Ce ne sont pas ces films-là que j’ai privilégiés, arpentant plutôt, avec un certain plaisir, la Quinzaine beaucoup, la Semaine un peu. Du côté des films plats. Un absolument remarquable : Ilo Ilo (photo), aussi beau que John John en son temps (on souhaite juste au jeune et charmant Anthony Chen une suite de carrière plus réussie que celle de Mendoza), d’autres pas mal (Los Duenos, The Lunchbox), ou franchement moyens (A Strange Course of Events). Films plats, donc, dans la mesure où ils s’inscrivent immédiatement dans un type bien reconnaissable de films de festival : un naturalisme inspiré, pour le dire rapidement. Même manière de dépeindre un environnement très quotidien, de situer les choses dans un milieu social bien défini. Mêmes enjeux qui reviennent d’un film à l’autre : les épouses témoignent de leur ressentiment pour des maris pas à la hauteur (Ilo ilo) ou indifférents (The Lunchbox), les enfants se révèlent difficiles (Ilo Ilo) ou charmants (A Strange Course of Events), patrons et employés oscillent entre cohabitation semi-apaisée et conscience de classe encore très vive. Et ainsi de suite.
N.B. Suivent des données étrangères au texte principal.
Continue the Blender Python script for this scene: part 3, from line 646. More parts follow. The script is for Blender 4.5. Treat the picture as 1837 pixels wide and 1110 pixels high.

Rien de renversant à première vue, pourtant mais ces films ne sont pas sans qualités. Une précision, un sens du détail dans la description, une finesse pas du tout négligeable. Et, plus spécifiquement, une vision très convaincante (ni caricaturale, ni lénifiante) des consciences et conflits de classe. Là encore, c’est Ilo Ilo qui emporte le morceau, avec sa peinture d’une famille de la petite classe moyenne qui engage une jeune Philippine comme employée de maison. Mais il faudrait aussi parler des bobos argentins et de la famille qui les sert dans Los Duenos, ou encore des employés de bureau de The Lunchbox. Comment déjeunent les employés indiens à midi, comment une famille singapourienne gère le chômage du père ainsi que l’arrivée à venir d’un enfant : voilà des questions qui, pour ma part, me stimulent plus que de savoir, gros suspense 2012, où dorment les limousines la nuit. Il est permis de préférer les petits accrocs dans une trame un peu lisse aux grosses brèches qu’ouvrent les coups de marteaux.
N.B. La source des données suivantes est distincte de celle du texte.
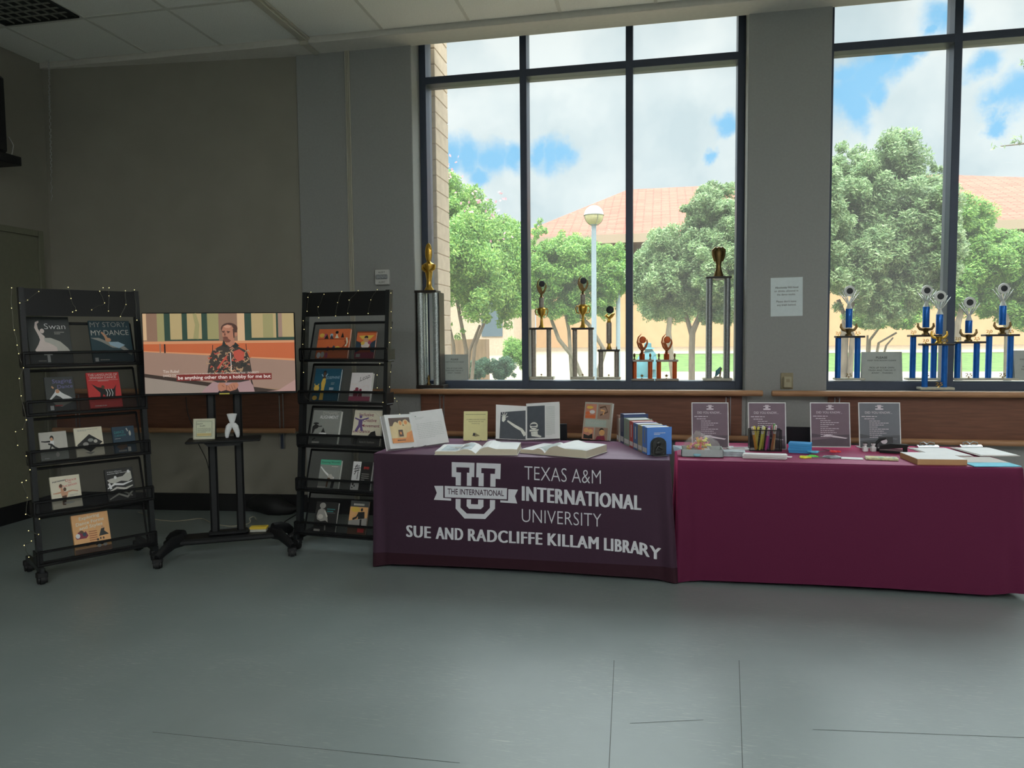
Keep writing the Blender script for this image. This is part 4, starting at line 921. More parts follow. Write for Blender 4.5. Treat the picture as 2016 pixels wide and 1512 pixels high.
q.box((-.235, -.20, zt-.012), (.235, .02, zt+.004), M_tr, .006); q.prism([(-.13, zt-.012), (.13, zt-.012), (.10, zt-.04), (-.10, zt-.04)], -.15, -.005, M_tr); q.build('shelf', ts, 0)
q = MB().box((-.16, -.034, zb_+.1), (.16, -.02, zb_+.34), M_tr, .003); q.box((-.12, -.06, zb_+.14), (.12, -.034, zb_+.3), M_tr, .01); q.build('mount', ts, 0)
def TS(x, y, z): return TSP+Vector((x*math.cos(TSZ)-y*math.sin(TSZ), x*math.sin(TSZ)+y*math.cos(TSZ), z))
# framed certificate and shoe vase on the trolley shelf
p = TS(-.125, -.13, zt+.0075)
pf = thing('framed_card', 'small cream framed card with script lettering on the trolley shelf', 'picture frame', p, TSZ-R(8)); pf.rotation_euler = (-R(9), 0, TSZ-R(10))
m_fr = BK('frame_ivory', (150, 148, 132)); m_card = BK('card_cream', (150, 152, 132)); m_ink = BK('ink_dark', (60, 60, 50)); m_sand = BK('card_sand', (150, 136, 92))
q = MB().box((-.07, 0, 0), (.07, .014, .013), m_fr, .002); q.box((-.07, 0, .127), (.07, .014, .14), m_fr, .002); q.box((-.07, 0, 0), (-.057, .014, .14), m_fr, .002); q.box((.057, 0, 0), (.07, .014, .14), m_fr, .002); q.build('frame', pf, 0)
q = MB().box((-.058, .005, .012), (.058, .012, .128), m_card)
art(q, plane_map((-.058, .005, .128), (.116, 0, 0), (0, 0, .116)), (0, -1, 0), [('r', .06, .06, .94, .075, m_ink), ('r', .06, .925, .94, .94, m_ink), ('r', .06, .06, .075, .94, m_ink), ('r', .925, .06, .94, .94, m_ink), ('t', (.1, .26), (.42, .22), .12, 'Dance', m_ink), ('t', (.26, .37), (.56, .34), .10, 'Studio', m_ink), ('w', .12, .88, .46, .07, 4, .02, m_ink), ('r', .1, .74, .9, .9, m_sand)], .0001)
q.build('card', pf, 0)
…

Au sein de la compétition, pour le moment, trois films se distinguent. Passons sur le Desplechin, que j’aime plus, pourtant, que le reste de l’équipe – lui aussi, un (faux) plat. Passons aussi sur le Kore-Eda, sans doute ma Palme d’or, dont il sera question plus longuement plus tard. Deux mots sur le Jia Zhangke. C’est peut-être la première fois que le cinéaste n’emporte pas totalement l’adhésion. On éprouve même, par endroits, la sensation désagréable d’un film « Courrier international », balançant un à un les enjeux attendus à destination d’un public international : corruption, prostitution etc. On est parfois peiné de voir le cinéaste privilégier à ce point les pistes les plus immédiatement percutantes qu’il avait su écarter jusque là. Plutôt qu’un nouveau blogueur pour dénoncer le caractère néfaste des écarts de richesse, on aurait préféré retrouver l’auteur de Still Life, capable d’observer la manière dont les ouvriers et les autres composent avec cet état de fait.
Pour autant le film ne se résume pas à cette dimension-là, ayant, comme on dit, a les qualités de ses défauts. Il frappe d’abord par sa brutalité, dont on chercherait en vain un équivalent dans les films passés de JZK. La première histoire montre un habitant cherchant à alerter les consciences sur les abus perpétrés par le patron de l’usine ainsi que les autorités politiques locales, toutes complices. A Touch of Sin peut se lire comme le parfait contrepoint à Promised Land. Celui-ci donnait à voir avec optimisme une démocratie locale en action, confrontée elle aussi à mille irrégularités, mais se montrant, en définitive, capable de retourner les choses. Rien de tel ici. Aucune action officielle n’est possible (certaines pattes ont été bien graissées), ne reste plus au personnage qu’à prendre son fusil pour assassiner un à un ses ennemis. Vision d’une indéniable noirceur : Jia Zhangke repasse une fois de plus par le Barrage des Trois Gorges, pour en faire voir cette fois les fondements, arbitraires et violents. C’est une nouvelle étape, too much peut-être, mais nécessaire, et qui débouche sur un film indéniablement beau, fort et puissant. On souhaiterait toutefois que le cinéaste ne s’y éternise pas. Et laisse tomber le marteau.